---------- Recorded information
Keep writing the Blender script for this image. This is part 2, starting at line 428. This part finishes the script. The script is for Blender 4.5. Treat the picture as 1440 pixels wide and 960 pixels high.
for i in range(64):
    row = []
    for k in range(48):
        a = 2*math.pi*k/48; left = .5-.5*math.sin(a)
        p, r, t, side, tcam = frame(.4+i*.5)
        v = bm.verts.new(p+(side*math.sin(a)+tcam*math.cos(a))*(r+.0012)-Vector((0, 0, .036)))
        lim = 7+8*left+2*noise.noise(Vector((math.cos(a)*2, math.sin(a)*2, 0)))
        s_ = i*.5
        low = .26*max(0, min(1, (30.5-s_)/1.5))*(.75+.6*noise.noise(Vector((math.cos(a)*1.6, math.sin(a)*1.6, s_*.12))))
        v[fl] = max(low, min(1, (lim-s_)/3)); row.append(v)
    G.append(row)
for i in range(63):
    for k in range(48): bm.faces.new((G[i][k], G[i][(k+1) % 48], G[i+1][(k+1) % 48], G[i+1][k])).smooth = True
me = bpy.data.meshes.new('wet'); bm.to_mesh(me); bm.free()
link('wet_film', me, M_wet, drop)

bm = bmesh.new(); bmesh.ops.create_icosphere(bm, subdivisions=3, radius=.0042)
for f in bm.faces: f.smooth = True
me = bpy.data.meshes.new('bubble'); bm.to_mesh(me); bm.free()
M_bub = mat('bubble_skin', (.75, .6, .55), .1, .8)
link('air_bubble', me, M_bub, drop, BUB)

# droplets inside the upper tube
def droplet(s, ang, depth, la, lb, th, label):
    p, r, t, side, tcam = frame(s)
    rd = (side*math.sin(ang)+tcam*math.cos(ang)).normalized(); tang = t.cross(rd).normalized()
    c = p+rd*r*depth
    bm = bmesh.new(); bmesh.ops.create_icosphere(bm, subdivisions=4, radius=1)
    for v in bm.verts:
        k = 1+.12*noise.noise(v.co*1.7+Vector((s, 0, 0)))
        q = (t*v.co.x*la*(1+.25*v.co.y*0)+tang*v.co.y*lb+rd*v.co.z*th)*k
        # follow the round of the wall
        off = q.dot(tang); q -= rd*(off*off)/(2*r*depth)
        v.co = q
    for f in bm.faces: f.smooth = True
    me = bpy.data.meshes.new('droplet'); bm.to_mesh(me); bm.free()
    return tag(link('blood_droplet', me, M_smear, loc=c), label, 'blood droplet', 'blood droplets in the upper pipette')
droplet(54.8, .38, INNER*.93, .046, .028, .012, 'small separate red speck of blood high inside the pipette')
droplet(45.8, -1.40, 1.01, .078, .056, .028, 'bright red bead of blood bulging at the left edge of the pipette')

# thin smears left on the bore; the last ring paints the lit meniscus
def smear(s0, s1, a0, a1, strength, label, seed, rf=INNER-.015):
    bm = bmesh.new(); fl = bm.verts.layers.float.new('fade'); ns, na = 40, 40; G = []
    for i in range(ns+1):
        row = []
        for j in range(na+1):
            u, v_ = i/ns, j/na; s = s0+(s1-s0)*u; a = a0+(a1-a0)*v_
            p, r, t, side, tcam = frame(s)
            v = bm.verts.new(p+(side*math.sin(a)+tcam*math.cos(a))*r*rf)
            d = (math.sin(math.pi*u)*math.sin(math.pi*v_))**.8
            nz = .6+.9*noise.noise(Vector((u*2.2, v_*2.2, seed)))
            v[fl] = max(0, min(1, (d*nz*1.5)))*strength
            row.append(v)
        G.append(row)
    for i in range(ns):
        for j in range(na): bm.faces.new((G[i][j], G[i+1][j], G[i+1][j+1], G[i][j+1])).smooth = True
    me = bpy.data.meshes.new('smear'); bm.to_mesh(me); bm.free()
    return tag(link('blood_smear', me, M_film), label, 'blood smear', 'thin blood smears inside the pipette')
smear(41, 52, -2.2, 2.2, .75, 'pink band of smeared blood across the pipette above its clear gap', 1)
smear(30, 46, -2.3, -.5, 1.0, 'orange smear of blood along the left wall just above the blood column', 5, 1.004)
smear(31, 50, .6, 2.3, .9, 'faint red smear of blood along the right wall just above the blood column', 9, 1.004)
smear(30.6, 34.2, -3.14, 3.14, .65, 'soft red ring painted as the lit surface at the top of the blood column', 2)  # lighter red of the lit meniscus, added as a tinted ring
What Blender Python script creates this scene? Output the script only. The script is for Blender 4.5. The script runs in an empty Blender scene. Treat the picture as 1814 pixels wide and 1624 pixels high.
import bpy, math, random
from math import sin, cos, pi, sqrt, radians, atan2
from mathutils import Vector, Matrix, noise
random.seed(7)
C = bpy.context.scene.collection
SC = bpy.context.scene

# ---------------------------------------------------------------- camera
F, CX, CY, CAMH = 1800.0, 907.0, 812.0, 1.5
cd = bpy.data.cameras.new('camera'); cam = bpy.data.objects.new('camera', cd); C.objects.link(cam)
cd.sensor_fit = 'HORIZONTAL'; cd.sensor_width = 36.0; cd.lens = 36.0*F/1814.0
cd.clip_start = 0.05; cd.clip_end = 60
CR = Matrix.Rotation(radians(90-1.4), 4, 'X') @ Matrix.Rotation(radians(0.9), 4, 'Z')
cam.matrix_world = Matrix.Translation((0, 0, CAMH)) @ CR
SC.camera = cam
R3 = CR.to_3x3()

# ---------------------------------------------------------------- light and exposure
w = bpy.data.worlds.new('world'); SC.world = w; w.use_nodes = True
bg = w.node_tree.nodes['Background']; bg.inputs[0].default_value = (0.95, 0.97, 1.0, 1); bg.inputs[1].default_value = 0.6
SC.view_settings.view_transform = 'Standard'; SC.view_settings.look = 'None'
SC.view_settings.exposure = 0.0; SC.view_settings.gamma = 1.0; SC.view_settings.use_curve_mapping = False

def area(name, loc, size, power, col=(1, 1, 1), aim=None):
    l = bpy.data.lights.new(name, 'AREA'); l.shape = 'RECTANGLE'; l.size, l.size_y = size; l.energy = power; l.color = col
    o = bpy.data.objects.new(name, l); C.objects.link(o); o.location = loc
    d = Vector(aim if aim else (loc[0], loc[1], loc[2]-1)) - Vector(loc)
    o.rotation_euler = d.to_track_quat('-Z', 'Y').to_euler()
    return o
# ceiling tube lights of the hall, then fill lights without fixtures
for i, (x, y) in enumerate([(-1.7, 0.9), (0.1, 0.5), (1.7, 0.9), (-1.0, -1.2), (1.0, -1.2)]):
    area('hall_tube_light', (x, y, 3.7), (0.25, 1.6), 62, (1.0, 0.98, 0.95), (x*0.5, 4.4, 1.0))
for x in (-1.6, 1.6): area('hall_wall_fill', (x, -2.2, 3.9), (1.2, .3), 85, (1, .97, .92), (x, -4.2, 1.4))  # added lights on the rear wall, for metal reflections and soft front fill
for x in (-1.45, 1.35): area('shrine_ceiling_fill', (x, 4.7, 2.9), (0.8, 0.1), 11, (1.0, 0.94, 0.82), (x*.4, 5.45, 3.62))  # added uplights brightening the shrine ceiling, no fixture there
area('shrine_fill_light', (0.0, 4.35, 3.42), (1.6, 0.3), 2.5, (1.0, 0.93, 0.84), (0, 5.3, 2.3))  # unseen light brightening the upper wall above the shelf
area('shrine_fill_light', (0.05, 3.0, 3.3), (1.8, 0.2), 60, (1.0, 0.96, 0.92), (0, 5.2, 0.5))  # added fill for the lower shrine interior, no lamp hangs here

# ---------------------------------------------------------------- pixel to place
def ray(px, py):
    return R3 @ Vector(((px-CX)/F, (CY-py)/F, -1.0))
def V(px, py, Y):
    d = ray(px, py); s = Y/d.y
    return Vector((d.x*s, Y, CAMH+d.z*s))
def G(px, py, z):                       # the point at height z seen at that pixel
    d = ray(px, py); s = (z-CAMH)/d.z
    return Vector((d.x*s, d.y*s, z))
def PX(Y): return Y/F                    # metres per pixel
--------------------
- _What to work on_:
Reproduce the material above exactly; please quote every line of it.

- _The solution_:
Keep writing the Blender script for this image. This is part 2, starting at line 428. This part finishes the script. The script is for Blender 4.5. Treat the picture as 1440 pixels wide and 960 pixels high.
for i in range(64):
    row = []
    for k in range(48):
        a = 2*math.pi*k/48; left = .5-.5*math.sin(a)
        p, r, t, side, tcam = frame(.4+i*.5)
        v = bm.verts.new(p+(side*math.sin(a)+tcam*math.cos(a))*(r+.0012)-Vector((0, 0, .036)))
        lim = 7+8*left+2*noise.noise(Vector((math.cos(a)*2, math.sin(a)*2, 0)))
        s_ = i*.5
        low = .26*max(0, min(1, (30.5-s_)/1.5))*(.75+.6*noise.noise(Vector((math.cos(a)*1.6, math.sin(a)*1.6, s_*.12))))
        v[fl] = max(low, min(1, (lim-s_)/3)); row.append(v)
    G.append(row)
for i in range(63):
    for k in range(48): bm.faces.new((G[i][k], G[i][(k+1) % 48], G[i+1][(k+1) % 48], G[i+1][k])).smooth = True
me = bpy.data.meshes.new('wet'); bm.to_mesh(me); bm.free()
link('wet_film', me, M_wet, drop)

bm = bmesh.new(); bmesh.ops.create_icosphere(bm, subdivisions=3, radius=.0042)
for f in bm.faces: f.smooth = True
me = bpy.data.meshes.new('bubble'); bm.to_mesh(me); bm.free()
M_bub = mat('bubble_skin', (.75, .6, .55), .1, .8)
link('air_bubble', me, M_bub, drop, BUB)

# droplets inside the upper tube
def droplet(s, ang, depth, la, lb, th, label):
    p, r, t, side, tcam = frame(s)
    rd = (side*math.sin(ang)+tcam*math.cos(ang)).normalized(); tang = t.cross(rd).normalized()
    c = p+rd*r*depth
    bm = bmesh.new(); bmesh.ops.create_icosphere(bm, subdivisions=4, radius=1)
    for v in bm.verts:
        k = 1+.12*noise.noise(v.co*1.7+Vector((s, 0, 0)))
        q = (t*v.co.x*la*(1+.25*v.co.y*0)+tang*v.co.y*lb+rd*v.co.z*th)*k
        # follow the round of the wall
        off = q.dot(tang); q -= rd*(off*off)/(2*r*depth)
        v.co = q
    for f in bm.faces: f.smooth = True
    me = bpy.data.meshes.new('droplet'); bm.to_mesh(me); bm.free()
    return tag(link('blood_droplet', me, M_smear, loc=c), label, 'blood droplet', 'blood droplets in the upper pipette')
droplet(54.8, .38, INNER*.93, .046, .028, .012, 'small separate red speck of blood high inside the pipette')
droplet(45.8, -1.40, 1.01, .078, .056, .028, 'bright red bead of blood bulging at the left edge of the pipette')

# thin smears left on the bore; the last ring paints the lit meniscus
def smear(s0, s1, a0, a1, strength, label, seed, rf=INNER-.015):
    bm = bmesh.new(); fl = bm.verts.layers.float.new('fade'); ns, na = 40, 40; G = []
    for i in range(ns+1):
        row = []
        for j in range(na+1):
            u, v_ = i/ns, j/na; s = s0+(s1-s0)*u; a = a0+(a1-a0)*v_
            p, r, t, side, tcam = frame(s)
            v = bm.verts.new(p+(side*math.sin(a)+tcam*math.cos(a))*r*rf)
            d = (math.sin(math.pi*u)*math.sin(math.pi*v_))**.8
            nz = .6+.9*noise.noise(Vector((u*2.2, v_*2.2, seed)))
            v[fl] = max(0, min(1, (d*nz*1.5)))*strength
            row.append(v)
        G.append(row)
    for i in range(ns):
        for j in range(na): bm.faces.new((G[i][j], G[i+1][j], G[i+1][j+1], G[i][j+1])).smooth = True
    me = bpy.data.meshes.new('smear'); bm.to_mesh(me); bm.free()
    return tag(link('blood_smear', me, M_film), label, 'blood smear', 'thin blood smears inside the pipette')
smear(41, 52, -2.2, 2.2, .75, 'pink band of smeared blood across the pipette above its clear gap', 1)
smear(30, 46, -2.3, -.5, 1.0, 'orange smear of blood along the left wall just above the blood column', 5, 1.004)
smear(31, 50, .6, 2.3, .9, 'faint red smear of blood along the right wall just above the blood column', 9, 1.004)
smear(30.6, 34.2, -3.14, 3.14, .65, 'soft red ring painted as the lit surface at the top of the blood column', 2)  # lighter red of the lit meniscus, added as a tinted ring
What Blender Python script creates this scene? Output the script only. The script is for Blender 4.5. The script runs in an empty Blender scene. Treat the picture as 1814 pixels wide and 1624 pixels high.
import bpy, math, random
from math import sin, cos, pi, sqrt, radians, atan2
from mathutils import Vector, Matrix, noise
random.seed(7)
C = bpy.context.scene.collection
SC = bpy.context.scene

# ---------------------------------------------------------------- camera
F, CX, CY, CAMH = 1800.0, 907.0, 812.0, 1.5
cd = bpy.data.cameras.new('camera'); cam = bpy.data.objects.new('camera', cd); C.objects.link(cam)
cd.sensor_fit = 'HORIZONTAL'; cd.sensor_width = 36.0; cd.lens = 36.0*F/1814.0
cd.clip_start = 0.05; cd.clip_end = 60
CR = Matrix.Rotation(radians(90-1.4), 4, 'X') @ Matrix.Rotation(radians(0.9), 4, 'Z')
cam.matrix_world = Matrix.Translation((0, 0, CAMH)) @ CR
SC.camera = cam
R3 = CR.to_3x3()

# ---------------------------------------------------------------- light and exposure
w = bpy.data.worlds.new('world'); SC.world = w; w.use_nodes = True
bg = w.node_tree.nodes['Background']; bg.inputs[0].default_value = (0.95, 0.97, 1.0, 1); bg.inputs[1].default_value = 0.6
SC.view_settings.view_transform = 'Standard'; SC.view_settings.look = 'None'
SC.view_settings.exposure = 0.0; SC.view_settings.gamma = 1.0; SC.view_settings.use_curve_mapping = False

def area(name, loc, size, power, col=(1, 1, 1), aim=None):
    l = bpy.data.lights.new(name, 'AREA'); l.shape = 'RECTANGLE'; l.size, l.size_y = size; l.energy = power; l.color = col
    o = bpy.data.objects.new(name, l); C.objects.link(o); o.location = loc
    d = Vector(aim if aim else (loc[0], loc[1], loc[2]-1)) - Vector(loc)
    o.rotation_euler = d.to_track_quat('-Z', 'Y').to_euler()
    return o
# ceiling tube lights of the hall, then fill lights without fixtures
for i, (x, y) in enumerate([(-1.7, 0.9), (0.1, 0.5), (1.7, 0.9), (-1.0, -1.2), (1.0, -1.2)]):
    area('hall_tube_light', (x, y, 3.7), (0.25, 1.6), 62, (1.0, 0.98, 0.95), (x*0.5, 4.4, 1.0))
for x in (-1.6, 1.6): area('hall_wall_fill', (x, -2.2, 3.9), (1.2, .3), 85, (1, .97, .92), (x, -4.2, 1.4))  # added lights on the rear wall, for metal reflections and soft front fill
for x in (-1.45, 1.35): area('shrine_ceiling_fill', (x, 4.7, 2.9), (0.8, 0.1), 11, (1.0, 0.94, 0.82), (x*.4, 5.45, 3.62))  # added uplights brightening the shrine ceiling, no fixture there
area('shrine_fill_light', (0.0, 4.35, 3.42), (1.6, 0.3), 2.5, (1.0, 0.93, 0.84), (0, 5.3, 2.3))  # unseen light brightening the upper wall above the shelf
area('shrine_fill_light', (0.05, 3.0, 3.3), (1.8, 0.2), 60, (1.0, 0.96, 0.92), (0, 5.2, 0.5))  # added fill for the lower shrine interior, no lamp hangs here

# ---------------------------------------------------------------- pixel to place
def ray(px, py):
    return R3 @ Vector(((px-CX)/F, (CY-py)/F, -1.0))
def V(px, py, Y):
    d = ray(px, py); s = Y/d.y
    return Vector((d.x*s, Y, CAMH+d.z*s))
def G(px, py, z):                       # the point at height z seen at that pixel
    d = ray(px, py); s = (z-CAMH)/d.z
    return Vector((d.x*s, d.y*s, z))
def PX(Y): return Y/F                    # metres per pixel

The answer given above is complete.